Memoria que nada tiene que ver con política alguna. Solo memoria de lo que viví de niña en años de la posguerra. Interesante conocer el pasado para valorar el presente y mejorar el futuro.
LAS MAÑANAS DE VERANO
En todas las épocas del año, la gente
despertaba con los primeros rayos de luz que se colaban por persianas y
celosías entre cantos de gallos en los corrales y campanadas del reloj de la
plaza. Pero los días de verano, y en las cortas noches de intenso calor, el día
se precipitaba en luces de madrugada. Las primeras salidas mañaneras eran, bien
al trabajo, bien a la plaza de abastos, situada entonces dónde hoy está ubicado
el Ayuntamiento, y que era también lugar de concentración para grupos de
hombres desempleados que se reunían allí en espera de ser requeridos,
contratados por algún manijero.
Pero también la plaza era eclosión de las
últimas noticias acaecidas y que solían referirse a la noche pasada. Cantidad
de fantásticas historias sobre aparecidos, fantasmas, almas en pena, demonios,
brujas… corrían por el pueblo cada mañana, y Luisa, aquella fiel sirvienta de
casa, la primera en salir a la calle y dar un repaso al mercado, se convierte
en escandaloso altavoz:
No
grites –le pide mi madre-. Los niños pueden oírte y luego sabes cómo se asustan. Y ella: ¡como que se piensa usted que no se van a
enterar en cuanto salgan a la calle! Lo sabe todo el mundo.
Y era verdad. Aún no se había olvidado un
macabro suceso, cuando otro, más negro e impresionante, aparecía. Y no había recato para comentarlo,
llegando a ser patrimonio de pequeños y mayores
que aumentaban y convertían en delirios de macabras y tétricas noticias.
Pero el pueblo, tan demolido por la guerra, tan
desprovisto de recursos de todo tipo, necesitaba mantenerse como en un creativo
trance que si bien sobrecogía los espíritus, alimentaba y estimulaba la
fantasía perdida en aquellos años.
La parroquia era otro centro de convocatoria
mañanera, sobre todo de mujeres que, con grandes y tupidos velos, se apresuraban a Misa en la
cadencia de los repetidos toques de campanas.
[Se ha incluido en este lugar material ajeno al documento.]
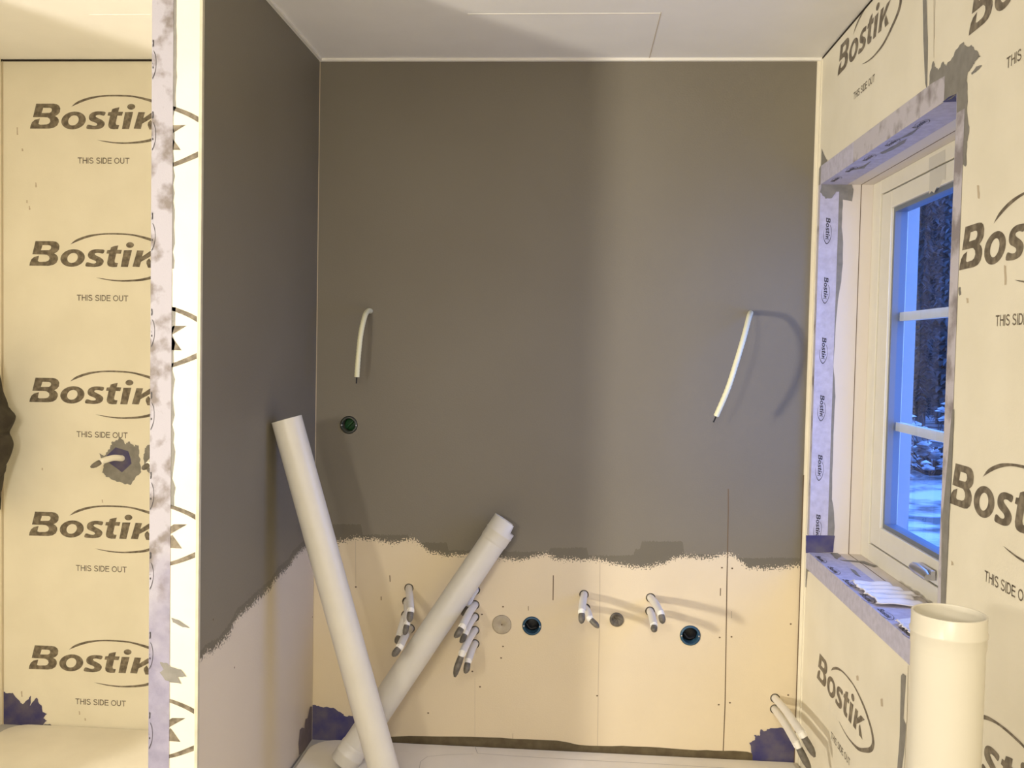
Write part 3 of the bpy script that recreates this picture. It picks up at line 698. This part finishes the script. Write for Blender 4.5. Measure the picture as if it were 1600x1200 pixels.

Misas que a la usanza de aquellos
tiempos se celebraban con el sacerdote de espaldas a los fieles asistentes que
solían ser pocos y que, por lo general, los días entre semana tenían lugar en
la capilla del Sagrario. con aquellas piadosas mujeres
sumidas en misales y libros de variadas devociones. Y el confesionario siempre
a punto como antesala de las Misas, y reverencias profundas, y ratos de oración
con escapularios y rosarios pendiendo en manos y pecho.
Yo fui durante años devota diaria de Misas y
Comuniones, algo de lo que jamás me he arrepentido. Era, por naturaleza,
religiosa y reflexiva.
Y en las casas, desayunos de tostones, mojados,
a veces, en agua-sal, y café de cebada tostada con leche, y los rutinarios
trabajos de limpieza, guisados, entre los que no faltaban, desde bien temprano,
los gazpachos de habas o tomate, con sopones de pan y rodajas de pepino.
Y la gente, en sus diarios quehaceres, cantaba,
y por las ventanas y balcones abiertos se oían letrillas, que hoy me producen gran nostalgia: A la lima
y al limón me voy a quedar soltera. O aquella otra: Él vino en un barco… Mi
madre, con bonita voz, en el “comedor bueno” de la casa –así se llamaba el
lugar que hoy denominamos salón-, y sentada en una mecedora de rejilla, solía
canturrear una triste canción de guerra:
Silencio en la noche ya todo está en calma… Recuerdo que, cuando la escuchaba,
en mi precoz intuición, y aún sin entender bien aquella letra, algo me dolía en
el alma.
Mayores y niños cantaban. Y era una expresión espontánea de romper la
monotonía y largos silencios de las horas de nadie.